One way out would be to use a huge (stoppered) syringe instead of common test tubes or graduated cylinders and immediately close it when full of gas.
Another solution would be to lead the gas directly into the next reaction flask (usually by bubbling), which requires a positive overpressure at the
anode. From practical experience I know it's not enough to fit a pipe over the anode, as the bubbler would provide enough counterpressure for the gas
push the electrolyte out of its half-cell and go to waste. The following design remedies this issue: the anodic and cathodic half-cells lie in
distinct 3-necked flasks (alternatively, a simpler analogous device can easily be assembled), which are connected by some simple tubing filled with
electrolyte (no membrane, cotton plugs, etc) equalizing the pressure. Clearly the fittings must be airtight to avoid dissipation. As long as the exit
tubes (top necks) admit a reasonable flow of gas, gravity ensures that no matter how strongly the gases are generated, each will remain in its native
flask and can be led out through the top neck.
Chlorine (or hydrogen) produced this way is pretty wet (depending on the working temperature during electrolysis; boiling is common with strong
currents) and dirty with oxygen (especially if the electrolyte is too dilute and the voltage too high) and aerosol. Similarly for the hydrogen. Both
gases can be dried and cleand the usual way before use.
Although no continuous process (the electrolyte has to be refreshed from time to time), this setup provides much larger batches and long, uniform
generation of chlorine (etc).
Douchermann - 7-10-2008 at 07:17
Yeah the TCCA method is unbeatable. I have used it for producing many many moles of Cl2. If you don't feel like shelling out the cash for a Kipps, a
standard 600ml erlenmeyer flask with dropping funnel and outlet tube affixed works just wonderful. If you go with this method, powder the TCCA
moderately finely (shoot for coarse sand) and mix with a small amount of distilled water. A stirrer would make this even more friendly, but even
without it is a very steady stream of quite clean Cl2 gas. The premixing of water is quite important, otherwise the HCl will tend to clump a portion
of the unused TCCA up, making it useless. Remember that 1 mol of TCCA (230g) and 1 mole of 31% HCl (~120ml) will generate 3mol of Cl2 gas. Simply
wonderful I must say.Klute - 7-10-2008 at 08:51
That would be 3 moles of HCl, no?woelen - 7-10-2008 at 09:37
Yes, 3 mol of HCl is needed for 3 mol of Cl2.

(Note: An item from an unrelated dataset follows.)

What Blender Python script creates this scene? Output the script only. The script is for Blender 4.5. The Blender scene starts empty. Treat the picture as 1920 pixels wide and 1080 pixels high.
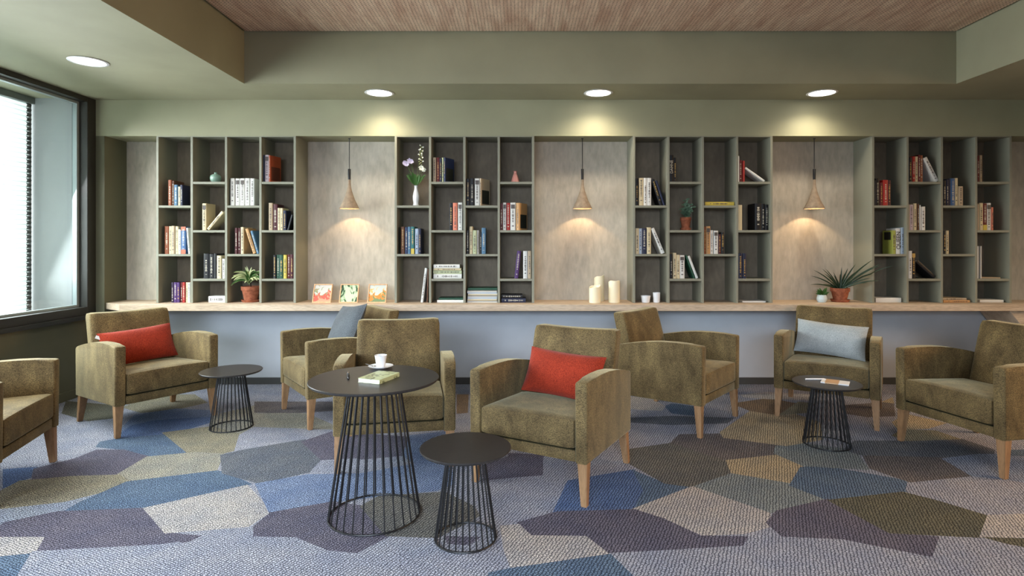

I have done many different tests with all kinds of chlorine generators and the TCCA method gives best results. The chlorine from electrolysis contains
quite some oxygen (can be shown by bubbling the gas through NaOH-solution and collecting the gas which does not dissolve). The gas from
calciumhypochlorite contains quite some CO2 as well, due to contamination with CaCO3. Besides that, there still can be some O2 in this chlorine as
well.
HCl + KMnO4 also gives a nice steady stream of pure Cl2, but the price of KMnO4 is too high to make this economical.chemrox - 7-10-2008 at 13:08
I am always getting confused on the nomenclature of the trichlorocyanurics. This is not TCT is it?jarynth - 7-10-2008 at 17:32
To death with non-IUPAC acronyms
TCT refers to cyanuric chloride (not to be confused with cyanogen chloride), a compound of C and N alone.
TCCA (TCCS on the german forum) stands for trichloroisocyanuric acid, with a similar structure. This also contains oxygen.
Note the different attachment of the chlorine. The chemical properties are thus quite different. The first is more interesting to have (for syntheses
etc.), while the second is more OTC (generation of chlorine, maybe oxidations, but not much else as far as I know).